# START OF Records provided

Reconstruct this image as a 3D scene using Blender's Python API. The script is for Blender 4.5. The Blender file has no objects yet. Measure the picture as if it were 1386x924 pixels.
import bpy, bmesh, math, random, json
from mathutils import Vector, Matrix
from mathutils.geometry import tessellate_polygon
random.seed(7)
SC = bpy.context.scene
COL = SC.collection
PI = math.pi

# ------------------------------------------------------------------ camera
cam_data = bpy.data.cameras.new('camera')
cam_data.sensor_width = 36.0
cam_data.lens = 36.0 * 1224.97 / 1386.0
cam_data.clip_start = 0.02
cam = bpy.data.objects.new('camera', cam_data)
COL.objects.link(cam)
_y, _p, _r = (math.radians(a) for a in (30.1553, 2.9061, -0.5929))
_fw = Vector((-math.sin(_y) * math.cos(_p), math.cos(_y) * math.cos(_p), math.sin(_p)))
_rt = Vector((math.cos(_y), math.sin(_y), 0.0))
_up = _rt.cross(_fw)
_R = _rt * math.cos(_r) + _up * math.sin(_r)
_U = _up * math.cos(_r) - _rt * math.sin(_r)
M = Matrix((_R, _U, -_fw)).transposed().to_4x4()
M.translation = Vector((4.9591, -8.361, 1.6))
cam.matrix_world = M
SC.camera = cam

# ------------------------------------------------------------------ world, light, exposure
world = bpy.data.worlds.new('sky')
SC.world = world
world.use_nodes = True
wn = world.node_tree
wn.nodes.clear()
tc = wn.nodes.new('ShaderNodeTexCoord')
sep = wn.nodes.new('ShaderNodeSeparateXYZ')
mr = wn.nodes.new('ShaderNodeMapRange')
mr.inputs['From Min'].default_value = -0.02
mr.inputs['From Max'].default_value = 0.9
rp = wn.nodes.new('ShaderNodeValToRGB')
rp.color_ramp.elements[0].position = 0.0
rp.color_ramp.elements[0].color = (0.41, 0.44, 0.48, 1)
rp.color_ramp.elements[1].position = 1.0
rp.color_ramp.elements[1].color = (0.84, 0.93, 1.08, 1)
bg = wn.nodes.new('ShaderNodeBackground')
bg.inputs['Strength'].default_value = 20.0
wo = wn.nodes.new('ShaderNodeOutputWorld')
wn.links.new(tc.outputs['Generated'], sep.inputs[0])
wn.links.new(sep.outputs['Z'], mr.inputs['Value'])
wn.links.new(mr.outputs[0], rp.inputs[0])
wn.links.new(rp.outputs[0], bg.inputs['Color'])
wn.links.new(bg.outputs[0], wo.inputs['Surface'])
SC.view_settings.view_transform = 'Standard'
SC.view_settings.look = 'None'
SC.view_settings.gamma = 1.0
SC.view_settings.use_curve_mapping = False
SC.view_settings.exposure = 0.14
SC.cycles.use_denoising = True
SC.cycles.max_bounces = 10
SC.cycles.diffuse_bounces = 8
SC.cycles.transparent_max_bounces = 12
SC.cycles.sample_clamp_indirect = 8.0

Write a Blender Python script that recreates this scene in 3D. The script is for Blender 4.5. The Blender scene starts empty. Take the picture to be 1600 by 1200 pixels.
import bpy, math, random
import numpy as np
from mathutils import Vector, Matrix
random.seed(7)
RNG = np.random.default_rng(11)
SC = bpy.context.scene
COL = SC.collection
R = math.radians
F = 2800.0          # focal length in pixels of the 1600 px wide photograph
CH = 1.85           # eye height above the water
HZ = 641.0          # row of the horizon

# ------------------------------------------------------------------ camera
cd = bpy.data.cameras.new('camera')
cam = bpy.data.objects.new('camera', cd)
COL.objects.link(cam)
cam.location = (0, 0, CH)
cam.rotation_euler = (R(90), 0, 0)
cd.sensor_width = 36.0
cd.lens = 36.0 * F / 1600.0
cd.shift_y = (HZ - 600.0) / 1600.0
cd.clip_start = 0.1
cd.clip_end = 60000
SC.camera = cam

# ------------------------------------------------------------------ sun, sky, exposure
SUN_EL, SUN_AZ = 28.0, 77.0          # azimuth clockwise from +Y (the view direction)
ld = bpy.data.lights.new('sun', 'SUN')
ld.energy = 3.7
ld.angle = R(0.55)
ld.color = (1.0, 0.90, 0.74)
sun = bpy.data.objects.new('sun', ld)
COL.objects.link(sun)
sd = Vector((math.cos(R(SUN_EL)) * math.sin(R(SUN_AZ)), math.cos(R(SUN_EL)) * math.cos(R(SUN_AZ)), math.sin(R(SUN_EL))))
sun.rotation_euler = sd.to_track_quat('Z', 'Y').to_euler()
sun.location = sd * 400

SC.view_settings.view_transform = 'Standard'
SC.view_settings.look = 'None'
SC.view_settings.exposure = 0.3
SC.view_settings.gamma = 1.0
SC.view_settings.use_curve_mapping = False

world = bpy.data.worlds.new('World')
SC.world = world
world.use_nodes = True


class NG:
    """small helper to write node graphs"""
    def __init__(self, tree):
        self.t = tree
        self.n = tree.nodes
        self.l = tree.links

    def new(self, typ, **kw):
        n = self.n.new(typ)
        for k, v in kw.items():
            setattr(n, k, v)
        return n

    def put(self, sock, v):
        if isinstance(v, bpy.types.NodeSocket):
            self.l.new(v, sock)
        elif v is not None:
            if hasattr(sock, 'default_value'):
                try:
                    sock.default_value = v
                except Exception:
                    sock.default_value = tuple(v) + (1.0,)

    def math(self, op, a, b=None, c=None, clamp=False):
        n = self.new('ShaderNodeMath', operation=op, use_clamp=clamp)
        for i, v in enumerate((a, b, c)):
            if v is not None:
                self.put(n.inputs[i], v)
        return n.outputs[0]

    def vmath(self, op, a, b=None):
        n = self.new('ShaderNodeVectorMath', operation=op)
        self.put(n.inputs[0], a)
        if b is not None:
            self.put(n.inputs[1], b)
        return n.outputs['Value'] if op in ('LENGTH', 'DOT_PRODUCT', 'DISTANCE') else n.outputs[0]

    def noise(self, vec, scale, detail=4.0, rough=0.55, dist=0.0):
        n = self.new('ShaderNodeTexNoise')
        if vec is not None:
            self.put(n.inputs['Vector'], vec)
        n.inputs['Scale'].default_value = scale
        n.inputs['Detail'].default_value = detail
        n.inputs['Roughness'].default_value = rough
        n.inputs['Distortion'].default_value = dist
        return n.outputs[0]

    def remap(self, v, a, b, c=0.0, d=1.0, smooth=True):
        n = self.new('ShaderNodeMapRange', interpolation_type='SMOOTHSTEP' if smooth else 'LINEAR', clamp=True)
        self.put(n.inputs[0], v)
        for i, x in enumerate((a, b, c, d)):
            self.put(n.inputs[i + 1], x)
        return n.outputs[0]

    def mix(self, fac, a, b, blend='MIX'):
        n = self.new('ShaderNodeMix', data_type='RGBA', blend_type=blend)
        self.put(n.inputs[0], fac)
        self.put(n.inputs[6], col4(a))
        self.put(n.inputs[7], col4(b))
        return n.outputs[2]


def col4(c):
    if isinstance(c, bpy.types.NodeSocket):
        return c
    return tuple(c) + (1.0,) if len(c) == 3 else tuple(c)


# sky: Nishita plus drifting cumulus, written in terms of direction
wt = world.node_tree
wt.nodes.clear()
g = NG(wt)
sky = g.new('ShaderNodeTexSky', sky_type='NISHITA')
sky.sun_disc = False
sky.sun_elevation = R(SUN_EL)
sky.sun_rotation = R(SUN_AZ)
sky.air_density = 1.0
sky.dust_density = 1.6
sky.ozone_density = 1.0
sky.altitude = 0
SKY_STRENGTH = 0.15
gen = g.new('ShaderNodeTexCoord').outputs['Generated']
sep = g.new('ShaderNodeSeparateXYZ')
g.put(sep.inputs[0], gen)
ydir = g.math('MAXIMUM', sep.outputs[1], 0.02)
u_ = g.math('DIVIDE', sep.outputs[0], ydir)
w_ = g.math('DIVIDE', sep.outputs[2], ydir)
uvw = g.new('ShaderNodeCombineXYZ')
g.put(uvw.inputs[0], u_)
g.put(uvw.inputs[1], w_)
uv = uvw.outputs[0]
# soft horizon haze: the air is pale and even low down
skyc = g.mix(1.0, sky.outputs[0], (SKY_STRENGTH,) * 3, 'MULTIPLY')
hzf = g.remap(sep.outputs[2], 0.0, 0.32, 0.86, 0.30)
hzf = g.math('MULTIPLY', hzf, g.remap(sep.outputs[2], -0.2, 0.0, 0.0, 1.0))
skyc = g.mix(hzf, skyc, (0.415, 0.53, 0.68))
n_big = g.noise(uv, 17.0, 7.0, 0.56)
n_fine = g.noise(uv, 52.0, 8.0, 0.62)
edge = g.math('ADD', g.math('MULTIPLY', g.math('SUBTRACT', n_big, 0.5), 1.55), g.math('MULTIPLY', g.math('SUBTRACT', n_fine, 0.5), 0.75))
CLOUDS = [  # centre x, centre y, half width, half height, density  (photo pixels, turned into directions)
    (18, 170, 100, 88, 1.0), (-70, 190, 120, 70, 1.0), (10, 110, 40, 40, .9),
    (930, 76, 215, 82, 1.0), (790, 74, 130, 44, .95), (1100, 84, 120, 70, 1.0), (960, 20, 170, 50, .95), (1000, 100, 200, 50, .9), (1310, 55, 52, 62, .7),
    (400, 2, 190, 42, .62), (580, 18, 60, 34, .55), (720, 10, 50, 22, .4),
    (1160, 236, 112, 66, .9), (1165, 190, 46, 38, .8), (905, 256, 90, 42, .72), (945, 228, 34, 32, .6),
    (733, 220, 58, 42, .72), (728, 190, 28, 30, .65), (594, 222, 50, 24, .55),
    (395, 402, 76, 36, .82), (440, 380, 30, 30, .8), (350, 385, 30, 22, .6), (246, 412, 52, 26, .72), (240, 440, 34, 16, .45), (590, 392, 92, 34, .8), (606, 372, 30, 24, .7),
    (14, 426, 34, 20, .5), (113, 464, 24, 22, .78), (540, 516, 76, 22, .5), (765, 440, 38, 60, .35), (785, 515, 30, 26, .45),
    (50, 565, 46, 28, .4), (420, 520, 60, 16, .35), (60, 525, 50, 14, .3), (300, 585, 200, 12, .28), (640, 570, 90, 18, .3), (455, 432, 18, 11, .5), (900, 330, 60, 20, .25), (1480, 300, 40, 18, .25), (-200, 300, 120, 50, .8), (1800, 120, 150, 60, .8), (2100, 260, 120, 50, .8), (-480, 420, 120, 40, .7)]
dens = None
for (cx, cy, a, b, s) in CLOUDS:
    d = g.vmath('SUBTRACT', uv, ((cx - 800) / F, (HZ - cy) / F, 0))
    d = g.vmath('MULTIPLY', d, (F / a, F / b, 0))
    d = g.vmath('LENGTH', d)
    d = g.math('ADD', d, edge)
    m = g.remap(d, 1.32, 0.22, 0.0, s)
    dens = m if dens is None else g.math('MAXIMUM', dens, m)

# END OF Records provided

> **Description of the task**: Please write out the material word for word from its first line through the line holding "PI = math.pi", including both, and no line past it.

> **Response to the exercise**:
Reconstruct this image as a 3D scene using Blender's Python API. The script is for Blender 4.5. The Blender file has no objects yet. Measure the picture as if it were 1386x924 pixels.
import bpy, bmesh, math, random, json
from mathutils import Vector, Matrix
from mathutils.geometry import tessellate_polygon
random.seed(7)
SC = bpy.context.scene
COL = SC.collection
PI = math.pi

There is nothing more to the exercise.